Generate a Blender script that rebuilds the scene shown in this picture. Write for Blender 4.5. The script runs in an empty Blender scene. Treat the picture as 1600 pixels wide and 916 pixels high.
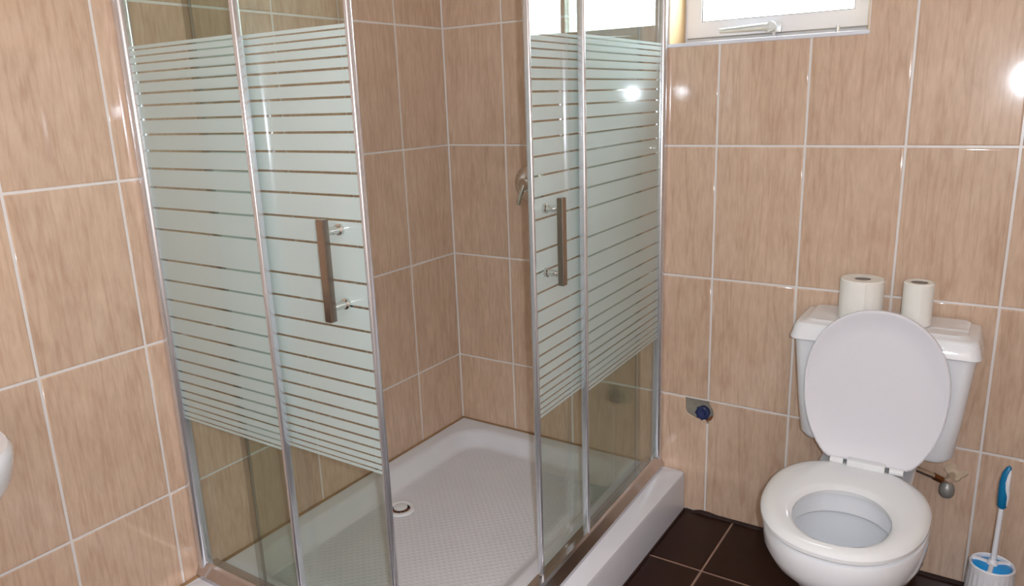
import bpy, bmesh, math, random
from mathutils import Vector, Matrix
random.seed(7)
PI = math.pi
scene = bpy.context.scene
C = scene.collection

# ------------------------------------------------------------------ camera
CAM = Vector((1.73429, -2.22301, 1.36935))
YAW, PITCH, ROLL, FPX = -0.58672, -0.25127, -0.03518, 1176.45
fw = Vector((math.sin(YAW) * math.cos(PITCH), math.cos(YAW) * math.cos(PITCH), math.sin(PITCH)))
r0 = Vector((math.cos(YAW), -math.sin(YAW), 0))
u0 = r0.cross(fw)
rt = r0 * math.cos(ROLL) + u0 * math.sin(ROLL)
up = -r0 * math.sin(ROLL) + u0 * math.cos(ROLL)
cd = bpy.data.cameras.new('camera')
cd.sensor_width = 36.0
cd.lens = FPX * 36.0 / 1600.0
cd.clip_start = 0.02
cam = bpy.data.objects.new('camera', cd)
cam.matrix_world = Matrix(((rt.x, up.x, -fw.x, CAM.x), (rt.y, up.y, -fw.y, CAM.y), (rt.z, up.z, -fw.z, CAM.z), (0, 0, 0, 1)))
C.objects.link(cam)
scene.camera = cam

# ------------------------------------------------------------------ world, flash, exposure
w = bpy.data.worlds.new('world'); scene.world = w; w.use_nodes = True
bg = w.node_tree.nodes['Background']
bg.inputs[0].default_value = (0.86, 0.95, 1.0, 1)
bg.inputs[1].default_value = 16.0

def point_light(name, loc, energy, radius, color=(1, 1, 1)):
    l = bpy.data.lights.new(name, 'POINT'); l.energy = energy; l.shadow_soft_size = radius; l.color = color
    o = bpy.data.objects.new(name, l); o.location = loc; C.objects.link(o)
    return o
# the camera's own flash, beside the lens (its glints show all over the photograph)
point_light('camera_flash', CAM + up * 0.015 + rt * 0.045, 60.0, 0.012, (0.86, 0.96, 1.08))

vs = scene.view_settings
vs.view_transform = 'Standard'; vs.look = 'None'; vs.gamma = 1.0; vs.use_curve_mapping = False
vs.exposure = 0.0
scene.cycles.sample_clamp_indirect = 60.0
scene.cycles.blur_glossy = 0.2

# ------------------------------------------------------------------ node helpers
def lin(r, g, b):
    f = lambda c: (c / 255 / 12.92) if c / 255 <= 0.04045 else ((c / 255 + 0.055) / 1.055) ** 2.4
    return (f(r), f(g), f(b), 1)

def new_mat(name):
    m = bpy.data.materials.new(name); m.use_nodes = True
    nt = m.node_tree
    for n in list(nt.nodes): nt.nodes.remove(n)
    out = nt.nodes.new('ShaderNodeOutputMaterial')
    return m, nt, out

def N(nt, t, **kw):
    n = nt.nodes.new(t)
    for k, v in kw.items():
        if k.startswith('i_'):
            k2 = k[2:]
            n.inputs[int(k2) if k2.isdigit() else k2.replace('_', ' ')].default_value = v
        else: setattr(n, k, v)
    return n

def pbr(name, col, rough=0.3, metal=0.0, coat=0.0, noise=0.03, nscale=12.0, bump=0.0, bscale=200.0, spec=0.5, trans=0.0):
    """Principled with a little procedural variation of colour and relief"""
    m, nt, out = new_mat(name)
    p = N(nt, 'ShaderNodeBsdfPrincipled')
    p.inputs['Roughness'].default_value = rough; p.inputs['Metallic'].default_value = metal
    p.inputs['Coat Weight'].default_value = coat; p.inputs['Coat Roughness'].default_value = 0.05
    p.inputs['Specular IOR Level'].default_value = spec
    p.inputs['Transmission Weight'].default_value = trans
    tc = N(nt, 'ShaderNodeTexCoord'); no = N(nt, 'ShaderNodeTexNoise'); no.inputs['Scale'].default_value = nscale
    no.inputs['Detail'].default_value = 4
    nt.links.new(tc.outputs['Object'], no.inputs['Vector'])
    mx = N(nt, 'ShaderNodeMix', data_type='RGBA')
    mx.inputs[6].default_value = tuple(c * (1 - noise) for c in col[:3]) + (1,)
    mx.inputs[7].default_value = tuple(min(1, c * (1 + noise)) for c in col[:3]) + (1,)
    nt.links.new(no.outputs['Fac'], mx.inputs[0]); nt.links.new(mx.outputs[2], p.inputs['Base Color'])
    if bump:
        n2 = N(nt, 'ShaderNodeTexNoise'); n2.inputs['Scale'].default_value = bscale
        nt.links.new(tc.outputs['Object'], n2.inputs['Vector'])
        b = N(nt, 'ShaderNodeBump'); b.inputs['Strength'].default_value = bump; b.inputs['Distance'].default_value = 0.001
        nt.links.new(n2.outputs['Fac'], b.inputs['Height']); nt.links.new(b.outputs[0], p.inputs['Normal'])
    nt.links.new(p.outputs[0], out.inputs[0])
    return m

def tile_mat(name, ca, cb, cvein, rough, streak=True):
    m, nt, out = new_mat(name)
    L = nt.links.new
    p = N(nt, 'ShaderNodeBsdfPrincipled')
    p.inputs['Roughness'].default_value = rough
    p.inputs['Specular IOR Level'].default_value = 0.5 if streak else 0.3
    tc = N(nt, 'ShaderNodeTexCoord'); oi = N(nt, 'ShaderNodeObjectInfo')
    mul = N(nt, 'ShaderNodeMath', operation='MULTIPLY', i_1=37.0); L(oi.outputs['Random'], mul.inputs[0])
    add = N(nt, 'ShaderNodeVectorMath', operation='ADD'); L(tc.outputs['Object'], add.inputs[0]); L(mul.outputs[0], add.inputs[1])
    def nz(sc, scale, det, dist=0.0):
        mp = N(nt, 'ShaderNodeMapping'); mp.inputs['Scale'].default_value = sc; L(add.outputs[0], mp.inputs['Vector'])
        n = N(nt, 'ShaderNodeTexNoise'); n.inputs['Scale'].default_value = scale; n.inputs['Detail'].default_value = det
        n.inputs['Distortion'].default_value = dist
        L(mp.outputs[0], n.inputs['Vector']); return n
    zs = 0.2 if streak else 1.0
    fine = nz((1, 1, zs), 110.0, 5)
    broad = nz((1, 1, 0.55 if streak else 1), 16.0, 6)
    vein = nz((1, 1, 0.075 if streak else 1), 30.0, 3, 0.25)
    dist = N(nt, 'ShaderNodeMath', operation='SUBTRACT', i_1=0.5); L(vein.outputs['Fac'], dist.inputs[0])
    ab = N(nt, 'ShaderNodeMath', operation='ABSOLUTE'); L(dist.outputs[0], ab.inputs[0])
    r1 = N(nt, 'ShaderNodeValToRGB'); r1.color_ramp.elements[0].position = 0.28; r1.color_ramp.elements[1].position = 0.72
    r1.color_ramp.elements[0].color = ca; r1.color_ramp.elements[1].color = cb
    sm = N(nt, 'ShaderNodeMath', operation='MULTIPLY_ADD', i_1=0.55); L(fine.outputs['Fac'], sm.inputs[0])
    s2 = N(nt, 'ShaderNodeMath', operation='MULTIPLY', i_1=0.45); L(broad.outputs['Fac'], s2.inputs[0]); L(s2.outputs[0], sm.inputs[2])
    L(sm.outputs[0], r1.inputs[0])
    r2 = N(nt, 'ShaderNodeValToRGB'); r2.color_ramp.elements[0].position = 0.0; r2.color_ramp.elements[1].position = 0.05
    r2.color_ramp.elements[0].color = (0.2, 0.2, 0.2, 1); r2.color_ramp.elements[1].color = (0, 0, 0, 1)
    L(ab.outputs[0], r2.inputs[0])
    mx = N(nt, 'ShaderNodeMix', data_type='RGBA'); L(r2.outputs[0], mx.inputs[0]); L(r1.outputs[0], mx.inputs[6]); mx.inputs[7].default_value = cvein
    hs = N(nt, 'ShaderNodeHueSaturation'); L(mx.outputs[2], hs.inputs['Color'])
    v = N(nt, 'ShaderNodeMath', operation='MULTIPLY_ADD', i_1=0.06, i_2=0.97); L(oi.outputs['Random'], v.inputs[0]); L(v.outputs[0], hs.inputs['Value'])
    L(hs.outputs[0], p.inputs['Base Color'])
    wav = N(nt, 'ShaderNodeTexNoise'); wav.inputs['Scale'].default_value = 14.0; L(add.outputs[0], wav.inputs['Vector'])
    b = N(nt, 'ShaderNodeBump'); b.inputs['Strength'].default_value = 0.03; b.inputs['Distance'].default_value = 0.002
    L(wav.outputs['Fac'], b.inputs['Height']); L(b.outputs[0], p.inputs['Normal'])
    L(p.outputs[0], out.inputs[0])
    return m

def schlick(nt, base=0.04):
    lw = N(nt, 'ShaderNodeLayerWeight'); lw.inputs['Blend'].default_value = 0.5
    pw = N(nt, 'ShaderNodeMath', operation='POWER', i_1=5.0); nt.links.new(lw.outputs['Facing'], pw.inputs[0])
    ma = N(nt, 'ShaderNodeMath', operation='MULTIPLY_ADD', i_1=1 - base, i_2=base); nt.links.new(pw.outputs[0], ma.inputs[0])
    return ma.outputs[0]

def glass_mat(name, tint, rough=0.025):
    m, nt, out = new_mat(name)
    t = N(nt, 'ShaderNodeBsdfTransparent'); t.inputs[0].default_value = tint
    g = N(nt, 'ShaderNodeBsdfGlossy'); g.inputs['Roughness'].default_value = rough
    mx = N(nt, 'ShaderNodeMixShader')
    nt.links.new(schlick(nt), mx.inputs[0]); nt.links.new(t.outputs[0], mx.inputs[1]); nt.links.new(g.outputs[0], mx.inputs[2])
    nt.links.new(mx.outputs[0], out.inputs[0])
    return m

def frost_mat(name, col, see=0.2):
    m, nt, out = new_mat(name)
    L = nt.links.new
    d = N(nt, 'ShaderNodeBsdfDiffuse'); d.inputs[0].default_value = col
    tl = N(nt, 'ShaderNodeBsdfTranslucent'); tl.inputs[0].default_value = col
    t = N(nt, 'ShaderNodeBsdfTransparent'); t.inputs[0].default_value = (0.9, 0.96, 0.93, 1)
    a = N(nt, 'ShaderNodeMixShader'); a.inputs[0].default_value = 0.28; L(d.outputs[0], a.inputs[1]); L(tl.outputs[0], a.inputs[2])
    b = N(nt, 'ShaderNodeMixShader')
    tc = N(nt, 'ShaderNodeTexCoord'); no = N(nt, 'ShaderNodeTexNoise'); no.inputs['Scale'].default_value = 5.0
    L(tc.outputs['Object'], no.inputs['Vector'])
    ma = N(nt, 'ShaderNodeMath', operation='MULTIPLY_ADD', i_1=0.06, i_2=see - 0.03); L(no.outputs['Fac'], ma.inputs[0])
    L(ma.outputs[0], b.inputs[0]); L(a.outputs[0], b.inputs[1]); L(t.outputs[0], b.inputs[2])
    g = N(nt, 'ShaderNodeBsdfGlossy'); g.inputs['Roughness'].default_value = 0.03
    c = N(nt, 'ShaderNodeMixShader'); L(schlick(nt), c.inputs[0]); L(b.outputs[0], c.inputs[1]); L(g.outputs[0], c.inputs[2])
    L(c.outputs[0], out.inputs[0])
    return m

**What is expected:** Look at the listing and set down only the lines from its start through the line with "C = scene.collection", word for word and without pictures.

**Solution to the exercise:**
Generate a Blender script that rebuilds the scene shown in this picture. Write for Blender 4.5. The script runs in an empty Blender scene. Treat the picture as 1600 pixels wide and 916 pixels high.
import bpy, bmesh, math, random
from mathutils import Vector, Matrix
random.seed(7)
PI = math.pi
scene = bpy.context.scene
C = scene.collection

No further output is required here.